Honest to goodness bugs are perhaps the hardest to figure out. These are problems that take a few conditions to set up, and it isn't always clear that those conditions are in place. This skill got a lot of work back when I was working on the OES2 SP1 beta. On software that's already been through a beta-test and perhaps a service-pack or two, the bug conditions can be very arcane.

One-man IT shops tend to attract WTF people, simply due to the breadth and complexity of the environment. People who thrive in such environments definitely are. They do a little bit of everything, which sets them up to make connections that other people miss.

At the other end of the IT spectrum, highly specialized IT people in large organizations, you still find WTF people. They're perhaps not as common, but they do exist. And strange but awesome synchronicities can occur if WTF people from different specialties start hammering on a problem together. This kind of thing sometimes happens when I talk to L2/3 vendor-support.

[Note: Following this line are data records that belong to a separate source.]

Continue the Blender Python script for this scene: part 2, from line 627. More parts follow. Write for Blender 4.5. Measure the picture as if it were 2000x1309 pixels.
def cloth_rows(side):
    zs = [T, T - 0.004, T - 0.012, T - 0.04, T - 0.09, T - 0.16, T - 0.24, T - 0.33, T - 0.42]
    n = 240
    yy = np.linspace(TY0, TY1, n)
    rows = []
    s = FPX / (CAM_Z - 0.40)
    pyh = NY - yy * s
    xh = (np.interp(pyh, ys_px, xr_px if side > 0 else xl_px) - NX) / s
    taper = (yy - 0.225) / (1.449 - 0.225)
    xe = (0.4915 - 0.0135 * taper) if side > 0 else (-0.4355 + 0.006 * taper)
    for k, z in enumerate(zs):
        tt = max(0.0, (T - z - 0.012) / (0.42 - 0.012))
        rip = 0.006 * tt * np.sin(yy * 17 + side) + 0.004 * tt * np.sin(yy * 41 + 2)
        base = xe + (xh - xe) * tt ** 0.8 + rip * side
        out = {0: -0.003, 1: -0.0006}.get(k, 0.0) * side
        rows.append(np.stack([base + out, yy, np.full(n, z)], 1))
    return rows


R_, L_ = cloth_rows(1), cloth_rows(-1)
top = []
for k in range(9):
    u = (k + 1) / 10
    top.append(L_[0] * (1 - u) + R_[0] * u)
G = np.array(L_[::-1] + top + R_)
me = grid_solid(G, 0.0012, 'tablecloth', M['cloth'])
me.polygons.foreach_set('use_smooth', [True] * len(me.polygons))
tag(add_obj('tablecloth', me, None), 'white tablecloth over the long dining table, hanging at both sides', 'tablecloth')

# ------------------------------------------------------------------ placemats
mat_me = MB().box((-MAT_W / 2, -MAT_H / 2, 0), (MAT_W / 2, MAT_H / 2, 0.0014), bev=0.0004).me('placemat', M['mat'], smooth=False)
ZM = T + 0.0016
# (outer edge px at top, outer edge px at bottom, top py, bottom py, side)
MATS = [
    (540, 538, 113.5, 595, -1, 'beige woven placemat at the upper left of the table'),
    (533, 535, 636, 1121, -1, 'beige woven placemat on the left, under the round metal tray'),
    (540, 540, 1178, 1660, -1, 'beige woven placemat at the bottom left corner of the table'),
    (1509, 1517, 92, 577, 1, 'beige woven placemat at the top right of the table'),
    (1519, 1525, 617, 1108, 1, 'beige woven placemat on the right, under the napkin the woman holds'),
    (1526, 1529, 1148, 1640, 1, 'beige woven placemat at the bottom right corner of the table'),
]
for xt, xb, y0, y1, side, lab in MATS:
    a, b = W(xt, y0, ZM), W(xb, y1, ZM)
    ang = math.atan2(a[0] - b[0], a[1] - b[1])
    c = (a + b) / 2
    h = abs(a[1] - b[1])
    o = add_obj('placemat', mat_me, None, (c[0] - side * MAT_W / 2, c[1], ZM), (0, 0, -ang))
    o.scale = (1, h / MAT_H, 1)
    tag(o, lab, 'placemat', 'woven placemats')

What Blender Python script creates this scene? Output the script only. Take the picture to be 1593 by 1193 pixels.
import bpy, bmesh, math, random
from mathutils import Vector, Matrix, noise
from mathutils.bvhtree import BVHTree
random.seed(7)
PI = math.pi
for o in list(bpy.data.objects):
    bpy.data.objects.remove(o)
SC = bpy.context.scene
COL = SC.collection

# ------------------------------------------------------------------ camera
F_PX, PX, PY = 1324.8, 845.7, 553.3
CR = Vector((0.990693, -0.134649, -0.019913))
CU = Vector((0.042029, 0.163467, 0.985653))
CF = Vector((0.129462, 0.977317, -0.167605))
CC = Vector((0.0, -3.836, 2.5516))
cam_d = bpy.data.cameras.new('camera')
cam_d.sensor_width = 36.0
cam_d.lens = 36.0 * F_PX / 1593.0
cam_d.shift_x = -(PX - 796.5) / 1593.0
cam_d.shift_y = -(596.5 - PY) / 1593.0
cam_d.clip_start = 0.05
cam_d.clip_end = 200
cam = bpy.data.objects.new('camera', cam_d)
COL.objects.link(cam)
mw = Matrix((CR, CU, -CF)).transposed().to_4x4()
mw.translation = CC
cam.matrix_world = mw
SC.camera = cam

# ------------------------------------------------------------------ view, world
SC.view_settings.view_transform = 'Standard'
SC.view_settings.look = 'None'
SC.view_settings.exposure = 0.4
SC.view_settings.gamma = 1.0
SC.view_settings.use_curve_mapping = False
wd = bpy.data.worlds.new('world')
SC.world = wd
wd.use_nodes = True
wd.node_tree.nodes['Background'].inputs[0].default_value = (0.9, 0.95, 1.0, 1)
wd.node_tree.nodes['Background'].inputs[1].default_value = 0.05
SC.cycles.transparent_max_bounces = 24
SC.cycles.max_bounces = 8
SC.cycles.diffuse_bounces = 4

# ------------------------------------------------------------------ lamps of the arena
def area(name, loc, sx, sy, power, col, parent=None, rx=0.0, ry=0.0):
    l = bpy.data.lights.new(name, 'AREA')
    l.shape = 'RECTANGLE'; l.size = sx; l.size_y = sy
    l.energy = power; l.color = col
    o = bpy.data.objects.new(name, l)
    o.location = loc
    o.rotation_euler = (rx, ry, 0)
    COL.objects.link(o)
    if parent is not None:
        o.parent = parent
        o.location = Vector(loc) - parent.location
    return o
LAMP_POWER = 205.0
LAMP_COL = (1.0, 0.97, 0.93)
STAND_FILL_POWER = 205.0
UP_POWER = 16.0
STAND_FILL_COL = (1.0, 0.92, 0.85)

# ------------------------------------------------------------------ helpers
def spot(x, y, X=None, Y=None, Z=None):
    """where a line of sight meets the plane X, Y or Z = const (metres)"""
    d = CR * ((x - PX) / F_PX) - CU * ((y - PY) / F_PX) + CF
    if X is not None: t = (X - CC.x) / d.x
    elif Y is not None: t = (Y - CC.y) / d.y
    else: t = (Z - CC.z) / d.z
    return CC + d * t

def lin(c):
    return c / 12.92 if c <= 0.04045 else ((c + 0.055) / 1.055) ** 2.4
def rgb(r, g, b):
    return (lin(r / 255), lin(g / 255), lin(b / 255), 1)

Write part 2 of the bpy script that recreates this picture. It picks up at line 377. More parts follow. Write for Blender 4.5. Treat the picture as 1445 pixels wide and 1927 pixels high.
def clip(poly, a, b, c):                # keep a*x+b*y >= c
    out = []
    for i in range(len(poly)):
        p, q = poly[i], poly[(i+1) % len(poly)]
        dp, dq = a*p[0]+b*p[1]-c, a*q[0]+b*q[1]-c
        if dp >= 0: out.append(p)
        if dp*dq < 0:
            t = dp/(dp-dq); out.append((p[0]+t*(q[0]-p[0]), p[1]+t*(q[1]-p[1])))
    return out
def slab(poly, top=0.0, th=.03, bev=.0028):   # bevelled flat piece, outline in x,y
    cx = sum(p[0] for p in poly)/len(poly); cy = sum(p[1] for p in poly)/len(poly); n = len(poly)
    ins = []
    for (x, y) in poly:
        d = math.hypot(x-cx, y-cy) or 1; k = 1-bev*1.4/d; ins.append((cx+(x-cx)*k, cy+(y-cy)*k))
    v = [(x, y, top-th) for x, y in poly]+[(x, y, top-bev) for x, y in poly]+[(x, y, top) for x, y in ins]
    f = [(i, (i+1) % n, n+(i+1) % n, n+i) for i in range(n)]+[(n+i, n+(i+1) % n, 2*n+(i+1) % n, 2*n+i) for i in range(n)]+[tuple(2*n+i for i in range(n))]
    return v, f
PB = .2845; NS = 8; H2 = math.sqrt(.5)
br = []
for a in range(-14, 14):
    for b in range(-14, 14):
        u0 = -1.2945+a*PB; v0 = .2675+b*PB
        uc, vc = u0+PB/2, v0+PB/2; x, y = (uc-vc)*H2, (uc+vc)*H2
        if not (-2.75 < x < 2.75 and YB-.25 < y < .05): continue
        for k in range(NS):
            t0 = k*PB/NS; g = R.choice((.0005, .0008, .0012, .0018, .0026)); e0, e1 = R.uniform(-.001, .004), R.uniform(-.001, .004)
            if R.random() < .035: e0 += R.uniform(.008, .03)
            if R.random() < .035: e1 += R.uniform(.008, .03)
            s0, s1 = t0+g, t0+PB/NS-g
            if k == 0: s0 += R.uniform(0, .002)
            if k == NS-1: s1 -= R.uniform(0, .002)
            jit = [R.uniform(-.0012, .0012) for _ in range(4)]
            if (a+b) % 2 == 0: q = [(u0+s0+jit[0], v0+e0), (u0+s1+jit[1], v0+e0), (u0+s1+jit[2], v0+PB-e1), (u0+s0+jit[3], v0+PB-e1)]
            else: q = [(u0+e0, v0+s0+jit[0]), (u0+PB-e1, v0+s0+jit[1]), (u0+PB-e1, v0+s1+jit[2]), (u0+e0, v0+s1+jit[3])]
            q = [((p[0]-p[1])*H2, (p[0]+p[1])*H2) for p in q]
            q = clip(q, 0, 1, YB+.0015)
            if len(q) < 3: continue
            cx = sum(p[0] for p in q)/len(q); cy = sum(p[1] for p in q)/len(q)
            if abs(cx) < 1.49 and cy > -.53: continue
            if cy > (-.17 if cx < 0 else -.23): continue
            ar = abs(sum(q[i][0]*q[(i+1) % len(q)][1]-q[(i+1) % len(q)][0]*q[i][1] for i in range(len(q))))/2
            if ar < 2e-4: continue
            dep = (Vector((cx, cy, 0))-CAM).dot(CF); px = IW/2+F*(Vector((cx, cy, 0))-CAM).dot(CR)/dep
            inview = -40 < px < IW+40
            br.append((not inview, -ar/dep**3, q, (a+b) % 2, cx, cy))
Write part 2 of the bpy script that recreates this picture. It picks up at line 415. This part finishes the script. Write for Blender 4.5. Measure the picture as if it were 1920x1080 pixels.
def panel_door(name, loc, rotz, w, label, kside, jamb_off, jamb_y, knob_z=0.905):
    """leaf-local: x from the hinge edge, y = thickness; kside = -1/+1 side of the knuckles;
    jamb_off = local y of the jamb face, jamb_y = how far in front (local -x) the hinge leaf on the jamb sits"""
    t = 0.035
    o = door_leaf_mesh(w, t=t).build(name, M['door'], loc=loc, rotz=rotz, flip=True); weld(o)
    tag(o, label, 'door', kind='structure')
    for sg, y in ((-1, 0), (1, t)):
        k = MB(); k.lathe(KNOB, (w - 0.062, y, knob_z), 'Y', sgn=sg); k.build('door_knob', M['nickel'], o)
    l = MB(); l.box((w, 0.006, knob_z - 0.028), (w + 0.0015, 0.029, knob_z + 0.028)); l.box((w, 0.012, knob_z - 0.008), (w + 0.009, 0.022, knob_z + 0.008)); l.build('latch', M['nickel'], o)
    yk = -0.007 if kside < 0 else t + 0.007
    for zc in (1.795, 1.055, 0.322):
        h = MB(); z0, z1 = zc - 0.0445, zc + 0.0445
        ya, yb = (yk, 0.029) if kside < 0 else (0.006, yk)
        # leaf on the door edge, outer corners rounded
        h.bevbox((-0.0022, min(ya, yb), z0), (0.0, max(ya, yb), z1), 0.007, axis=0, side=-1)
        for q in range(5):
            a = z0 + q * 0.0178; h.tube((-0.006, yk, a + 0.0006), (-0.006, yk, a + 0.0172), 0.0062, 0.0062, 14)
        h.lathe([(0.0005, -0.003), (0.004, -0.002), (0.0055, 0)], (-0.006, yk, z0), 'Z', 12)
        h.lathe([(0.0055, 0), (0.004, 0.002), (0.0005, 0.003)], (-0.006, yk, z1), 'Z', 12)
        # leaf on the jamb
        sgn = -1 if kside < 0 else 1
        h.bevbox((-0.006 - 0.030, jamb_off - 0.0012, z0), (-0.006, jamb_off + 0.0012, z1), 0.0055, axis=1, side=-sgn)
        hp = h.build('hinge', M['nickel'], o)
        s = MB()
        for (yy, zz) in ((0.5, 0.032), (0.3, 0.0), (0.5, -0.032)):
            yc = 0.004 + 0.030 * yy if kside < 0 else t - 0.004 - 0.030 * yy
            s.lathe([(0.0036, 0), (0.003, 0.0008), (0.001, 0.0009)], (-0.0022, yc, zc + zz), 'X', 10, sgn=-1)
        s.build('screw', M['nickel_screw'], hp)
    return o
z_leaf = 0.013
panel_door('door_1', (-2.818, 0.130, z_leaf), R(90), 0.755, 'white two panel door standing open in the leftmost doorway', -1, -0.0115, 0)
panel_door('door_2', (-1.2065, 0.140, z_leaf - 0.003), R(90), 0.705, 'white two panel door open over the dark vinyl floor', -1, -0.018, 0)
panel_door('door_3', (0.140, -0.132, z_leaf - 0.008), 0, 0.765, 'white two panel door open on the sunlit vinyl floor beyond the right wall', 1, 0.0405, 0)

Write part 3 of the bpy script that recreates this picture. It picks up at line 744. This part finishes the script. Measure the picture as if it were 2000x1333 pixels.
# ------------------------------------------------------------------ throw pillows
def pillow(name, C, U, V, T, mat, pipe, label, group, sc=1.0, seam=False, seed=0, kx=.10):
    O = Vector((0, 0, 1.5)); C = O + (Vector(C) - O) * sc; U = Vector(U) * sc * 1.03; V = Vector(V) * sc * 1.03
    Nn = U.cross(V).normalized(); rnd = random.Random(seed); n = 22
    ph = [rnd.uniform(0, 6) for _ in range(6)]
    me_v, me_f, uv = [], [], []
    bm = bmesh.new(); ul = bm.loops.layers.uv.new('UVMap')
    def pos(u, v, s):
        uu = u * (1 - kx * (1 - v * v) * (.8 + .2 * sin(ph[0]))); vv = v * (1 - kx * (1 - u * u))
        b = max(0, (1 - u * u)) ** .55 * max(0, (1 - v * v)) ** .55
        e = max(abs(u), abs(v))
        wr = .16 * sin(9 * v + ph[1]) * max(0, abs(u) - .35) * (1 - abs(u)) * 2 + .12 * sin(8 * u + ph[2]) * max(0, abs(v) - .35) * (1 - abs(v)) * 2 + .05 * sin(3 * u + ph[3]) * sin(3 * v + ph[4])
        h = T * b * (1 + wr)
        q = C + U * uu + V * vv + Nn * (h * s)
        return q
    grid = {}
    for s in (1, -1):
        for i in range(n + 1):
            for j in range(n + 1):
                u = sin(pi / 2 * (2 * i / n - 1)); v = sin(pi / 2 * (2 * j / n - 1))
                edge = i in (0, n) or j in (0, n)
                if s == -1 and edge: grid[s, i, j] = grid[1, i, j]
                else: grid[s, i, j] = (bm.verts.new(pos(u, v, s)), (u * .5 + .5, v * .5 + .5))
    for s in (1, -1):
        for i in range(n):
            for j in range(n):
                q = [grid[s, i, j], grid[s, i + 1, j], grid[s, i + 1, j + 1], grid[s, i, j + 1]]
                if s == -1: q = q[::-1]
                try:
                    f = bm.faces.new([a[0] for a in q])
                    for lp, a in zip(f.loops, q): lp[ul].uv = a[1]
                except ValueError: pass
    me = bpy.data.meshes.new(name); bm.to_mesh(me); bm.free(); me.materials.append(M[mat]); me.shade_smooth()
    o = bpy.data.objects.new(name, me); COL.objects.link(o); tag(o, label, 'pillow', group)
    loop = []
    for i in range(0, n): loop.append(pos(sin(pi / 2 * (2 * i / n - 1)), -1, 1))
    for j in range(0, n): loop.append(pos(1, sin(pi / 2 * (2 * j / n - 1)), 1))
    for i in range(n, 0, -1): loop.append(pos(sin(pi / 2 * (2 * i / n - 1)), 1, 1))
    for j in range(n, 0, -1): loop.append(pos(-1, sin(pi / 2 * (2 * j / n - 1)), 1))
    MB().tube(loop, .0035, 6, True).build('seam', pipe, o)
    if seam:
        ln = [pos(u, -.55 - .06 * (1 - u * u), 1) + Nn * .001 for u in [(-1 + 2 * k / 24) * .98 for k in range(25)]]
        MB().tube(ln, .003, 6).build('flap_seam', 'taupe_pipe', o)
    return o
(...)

I'm proud to see this happen, even if in the moment I'm also going WTF?? in my head.

2 Comments

I get some of that. Except all of mine tend to be problems with the electronic timesheet system. It's a COTS product with $5k a year annual support agreement. And yet, they come to me first to ask how to add holidays for the year.

yeah. nice to know there is another one out there, been doing the one-man-IT-band for almost 12 years now and its amazing the stuff you pick-up, forget, and have to re-pick-up again in the course of a year, much less a decade.